US crude stocks jumped 8m bbls w/w this week and the futures market cooled slightly on the news. The build was driven by record high US output at 11.1m bpd, increased imports, decreased exports and a drop in U.S. refiner demand heading into fall maintenance. Cushing stocks jumped by about 1.8m bbls to 24.5m bbls and can be expected to rise in the short term due to the seasonal drop in crude demand and a lack of pipeline takeaway capacity in regions where US production is booming. On the demand side, US refining margins were generally near $18/bbl this week and should incentivize strong activity in the short term.

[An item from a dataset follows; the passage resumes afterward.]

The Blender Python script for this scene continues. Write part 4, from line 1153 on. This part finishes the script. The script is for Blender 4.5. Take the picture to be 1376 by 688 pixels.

Rising US gasoline stocks continue to look like a soft spot in an otherwise extremely tight crude oil market. Overall gasoline inventories are higher y/y by about 7% at 235k bbls and the PADD IB gasoline trading hub is particularly saturated at +38% y/y. At least some fraction of the growing supplies is due to a 200k bpd slowdown in implied gasoline demand in over the last eight weeks on a y/y basis. US distillate stocks are in line with last year’s levels at 136k bbls.